Saturday, December 06, 2008

A Tale of Three Cities

1. MAPUTO

Another day on a bus from the north and, via a lightning storm (http://walter82.blogspot.com/2008/10/stormin-to-maputo.html), we entered the capital of Mozambique.

We saw a large sprawling city with a strange mixture of shanty and post-Stalinist architecture. Having a first walk around after dark, the atmosphere of the city was hard to gauge. Warnings of troublesome police and the odd mugging can’t help but tint your perspective. Better to start from the next day. A city of colour - jaccaranda, fire trees and murals. People walk with attitude and are welcoming.
A multitude of rich 4x4’s and new looking banks aside damp-sodden poverty. A real feeling of South America.
Streets celebrating revolutionary heroes from near and far bring us down to the sea. A comparably prosperous promenade runs adjacent to the green depths and up to embassy land.
We take the other direction, through streets with a bit more edge round into the historical centre. Here and there rotting Portuguese relics. A grand market spilling over with produce, a tiny fort, a church and many a decorated facade.
Stopping in elegant, yet slightly decrepid street side cafes for a top cup of coffee.

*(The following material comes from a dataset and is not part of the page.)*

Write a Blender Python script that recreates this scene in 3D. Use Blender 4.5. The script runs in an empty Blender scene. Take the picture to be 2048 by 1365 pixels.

Viewing a local art gallery complete with haunting carved images from 25 years of war and perusing Indian goods shops – for some reason I did not expect to see so many south-Asians in Mozambique, it never being part of the British Empire, yet there are many and as industrious as in neighboring countries.
A proper crazy night out round the docks. While searching for the infinite variety of the world, some things seem the same where ever you go. A port. Exuberant excess of alcohol, expolitation of women, pimps and sailors. Some surreal moments and unlooked for concern in the guise of a clueless Aussie girl not knowing what she is getting herself into. Then utter comedy as a young one of companions, shameless in the best of senses, takes over the dance floor in a bar of excess.
Back to our backpacks, matchsticks in the eye-lids time and way from this city and its wonderful vibe. A bus and away.....

2. JOHANNESBURG

What I remember of the journey to the Mozambique border seems little different from that of the past however many thousands of kilometers. Thick greenery, thatched hut and people. A long line at the border and then everything changed. Through the mists of sleep deprevation poured a landscape somewhat like Salisbury plain, but somehow stetched. Gone the Africa we had come to know, we were travelling through wide well-tendered fields, marked out by neat fences. Large barns, church steeples and pretty little towns.
Back into a deep sleep and then the big city.
Jo’berg, Jo’ey... whatever you want to call it. Here was the industrial and financial heartland of Africa. For all the news of hijackings, murder and riots, I was taken aback but its sheer scale. A true metropolis of high-rises, fly-overs, huge malls and development as far as the eye can see. A place of severe contrast and significance – impossible to ignore. Large segregated suburbs of the rich, with their lush gardens, pools and privelege. Townships of millions. Areas so bad that hijacking cars is old news – now they hijack apartment buildings. We were in and out of there in a flash. A partial regret as it is undoubtedly a place of interest, but for the one week I had left perhaps a little too interesting - if you know what I mean.
Our plane took off as the sun-set over the arid plains. An image of the vastness of this country and continent.

3. CAPE TOWN
It was Saturday at 9pm. We had touched down in just one of “those” places. The ones you dream of going to, the ones your bug desires. Table mountain was hidden in the dark as we raced towards Long Street. Dave, Dave and I had made it down to the tip of Africa, but there was no time to linger on Zambia, Malawi, Mozambique, the people we had met and experiences we had been given...we were just in time to hit the town... and what a town Cape Town is!